I believe we will have to reckon with these loose definitions and eventually realize how lacking in utility they are for describing engineered intellegence.

I don't find it hard to accept, but it's rather fascinating to think.

The way I think of it is along this way:

Despite the fact that our brains consist of bilions of neurons we think of ourselves as a unit enclosed in a single skull. But studies on people who have two sides of brain separated suggest that there can exist two separate conscious entities in one body.

If we have removed the physical limitations of support systems of our brain - I think it is possible you could split the brain in smaller and smaller chunks of less and less conscious entities until you reach single neurons which almost certainly do not have consciousness.

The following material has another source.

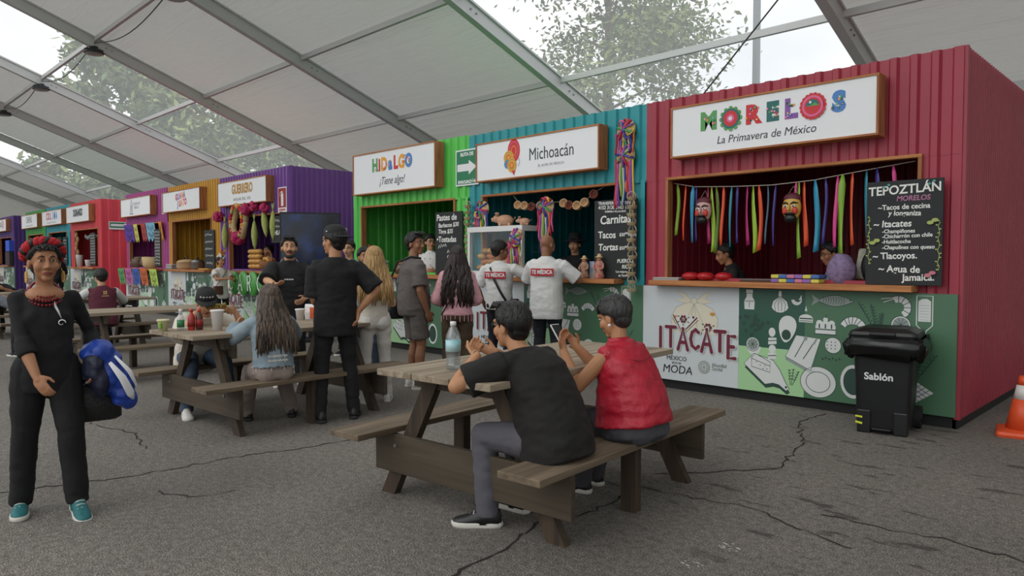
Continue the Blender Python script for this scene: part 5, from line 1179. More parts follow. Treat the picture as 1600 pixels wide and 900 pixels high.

"The_Invincible" from Stanisław Lem is also a nice novel about the similar concept.

That's like saying you can split a dinner plate into smaller and smaller pieces until you no longer have a plate. It's presupposing that "plates" are an inherit physical property "out there" that would exist without human categorization.

Yes, but less then a plate, and more a piece of cake, carpet, forest or sea.

This question boils down to whether consciousness is emergent from physical substrate and processes or not. If so, then yes, anything can be conscious, if not, you probably believe in spirit.

This is the exact issue (conscious calculations on pen and paper) that made me much less confident in materialism. I think both of the options seem far fetched from that perspective.

I would still like to think that the first one is right just because it seems so… unexpected?